[START]
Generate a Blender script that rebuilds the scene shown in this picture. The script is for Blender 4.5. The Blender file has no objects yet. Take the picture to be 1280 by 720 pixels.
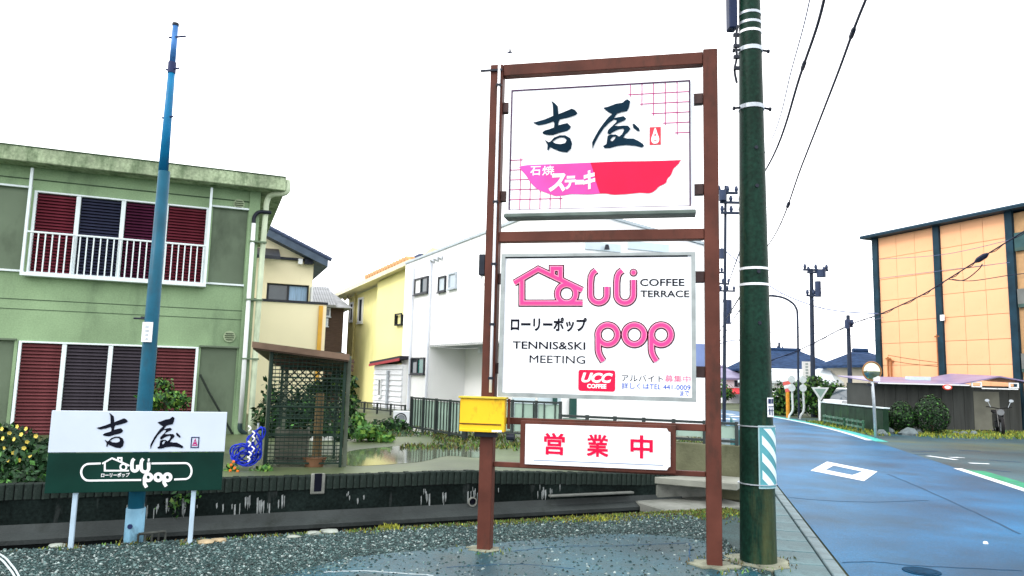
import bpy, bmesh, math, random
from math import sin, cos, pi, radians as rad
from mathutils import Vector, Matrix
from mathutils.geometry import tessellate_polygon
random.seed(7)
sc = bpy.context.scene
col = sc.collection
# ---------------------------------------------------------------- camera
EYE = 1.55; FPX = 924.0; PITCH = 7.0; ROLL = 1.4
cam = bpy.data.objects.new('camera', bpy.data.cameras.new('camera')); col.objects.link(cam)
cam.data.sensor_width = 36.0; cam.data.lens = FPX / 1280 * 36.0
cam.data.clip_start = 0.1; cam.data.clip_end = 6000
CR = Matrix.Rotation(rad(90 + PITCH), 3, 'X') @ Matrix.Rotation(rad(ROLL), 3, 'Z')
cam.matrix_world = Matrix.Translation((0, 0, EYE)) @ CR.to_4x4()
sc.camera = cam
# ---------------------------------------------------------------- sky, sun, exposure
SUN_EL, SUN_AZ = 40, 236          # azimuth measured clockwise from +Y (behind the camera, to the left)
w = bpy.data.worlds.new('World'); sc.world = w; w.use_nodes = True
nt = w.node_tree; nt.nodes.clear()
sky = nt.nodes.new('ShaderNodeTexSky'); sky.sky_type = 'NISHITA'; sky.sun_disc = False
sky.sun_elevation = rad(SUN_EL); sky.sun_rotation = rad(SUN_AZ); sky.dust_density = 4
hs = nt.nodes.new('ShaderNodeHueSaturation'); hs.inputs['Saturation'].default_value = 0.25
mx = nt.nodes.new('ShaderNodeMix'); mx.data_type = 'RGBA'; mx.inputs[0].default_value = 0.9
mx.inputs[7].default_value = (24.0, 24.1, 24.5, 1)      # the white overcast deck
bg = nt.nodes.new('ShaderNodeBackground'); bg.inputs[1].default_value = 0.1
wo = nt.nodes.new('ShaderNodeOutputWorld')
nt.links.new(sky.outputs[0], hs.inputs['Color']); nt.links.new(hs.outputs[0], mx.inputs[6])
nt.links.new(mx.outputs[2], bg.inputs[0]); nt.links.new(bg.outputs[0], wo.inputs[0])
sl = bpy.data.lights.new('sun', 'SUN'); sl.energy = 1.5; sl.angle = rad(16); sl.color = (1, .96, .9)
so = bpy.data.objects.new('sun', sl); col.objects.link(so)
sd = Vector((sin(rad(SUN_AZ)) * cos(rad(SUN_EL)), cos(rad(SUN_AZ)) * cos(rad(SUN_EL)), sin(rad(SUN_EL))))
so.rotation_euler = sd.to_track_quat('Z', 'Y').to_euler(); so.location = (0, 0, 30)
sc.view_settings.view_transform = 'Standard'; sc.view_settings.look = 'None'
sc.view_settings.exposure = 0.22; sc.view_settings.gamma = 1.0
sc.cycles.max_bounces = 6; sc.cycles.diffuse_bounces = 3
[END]
> **CHALLENGE**
Copy the data exactly. Any picture it contains is to be omitted.

> **EXERCISE SOLUTION**
Generate a Blender script that rebuilds the scene shown in this picture. The script is for Blender 4.5. The Blender file has no objects yet. Take the picture to be 1280 by 720 pixels.
import bpy, bmesh, math, random
from math import sin, cos, pi, radians as rad
from mathutils import Vector, Matrix
from mathutils.geometry import tessellate_polygon
random.seed(7)
sc = bpy.context.scene
col = sc.collection
# ---------------------------------------------------------------- camera
EYE = 1.55; FPX = 924.0; PITCH = 7.0; ROLL = 1.4
cam = bpy.data.objects.new('camera', bpy.data.cameras.new('camera')); col.objects.link(cam)
cam.data.sensor_width = 36.0; cam.data.lens = FPX / 1280 * 36.0
cam.data.clip_start = 0.1; cam.data.clip_end = 6000
CR = Matrix.Rotation(rad(90 + PITCH), 3, 'X') @ Matrix.Rotation(rad(ROLL), 3, 'Z')
cam.matrix_world = Matrix.Translation((0, 0, EYE)) @ CR.to_4x4()
sc.camera = cam
# ---------------------------------------------------------------- sky, sun, exposure
SUN_EL, SUN_AZ = 40, 236          # azimuth measured clockwise from +Y (behind the camera, to the left)
w = bpy.data.worlds.new('World'); sc.world = w; w.use_nodes = True
nt = w.node_tree; nt.nodes.clear()
sky = nt.nodes.new('ShaderNodeTexSky'); sky.sky_type = 'NISHITA'; sky.sun_disc = False
sky.sun_elevation = rad(SUN_EL); sky.sun_rotation = rad(SUN_AZ); sky.dust_density = 4
hs = nt.nodes.new('ShaderNodeHueSaturation'); hs.inputs['Saturation'].default_value = 0.25
mx = nt.nodes.new('ShaderNodeMix'); mx.data_type = 'RGBA'; mx.inputs[0].default_value = 0.9
mx.inputs[7].default_value = (24.0, 24.1, 24.5, 1)      # the white overcast deck
bg = nt.nodes.new('ShaderNodeBackground'); bg.inputs[1].default_value = 0.1
wo = nt.nodes.new('ShaderNodeOutputWorld')
nt.links.new(sky.outputs[0], hs.inputs['Color']); nt.links.new(hs.outputs[0], mx.inputs[6])
nt.links.new(mx.outputs[2], bg.inputs[0]); nt.links.new(bg.outputs[0], wo.inputs[0])
sl = bpy.data.lights.new('sun', 'SUN'); sl.energy = 1.5; sl.angle = rad(16); sl.color = (1, .96, .9)
so = bpy.data.objects.new('sun', sl); col.objects.link(so)
sd = Vector((sin(rad(SUN_AZ)) * cos(rad(SUN_EL)), cos(rad(SUN_AZ)) * cos(rad(SUN_EL)), sin(rad(SUN_EL))))
so.rotation_euler = sd.to_track_quat('Z', 'Y').to_euler(); so.location = (0, 0, 30)
sc.view_settings.view_transform = 'Standard'; sc.view_settings.look = 'None'
sc.view_settings.exposure = 0.22; sc.view_settings.gamma = 1.0
sc.cycles.max_bounces = 6; sc.cycles.diffuse_bounces = 3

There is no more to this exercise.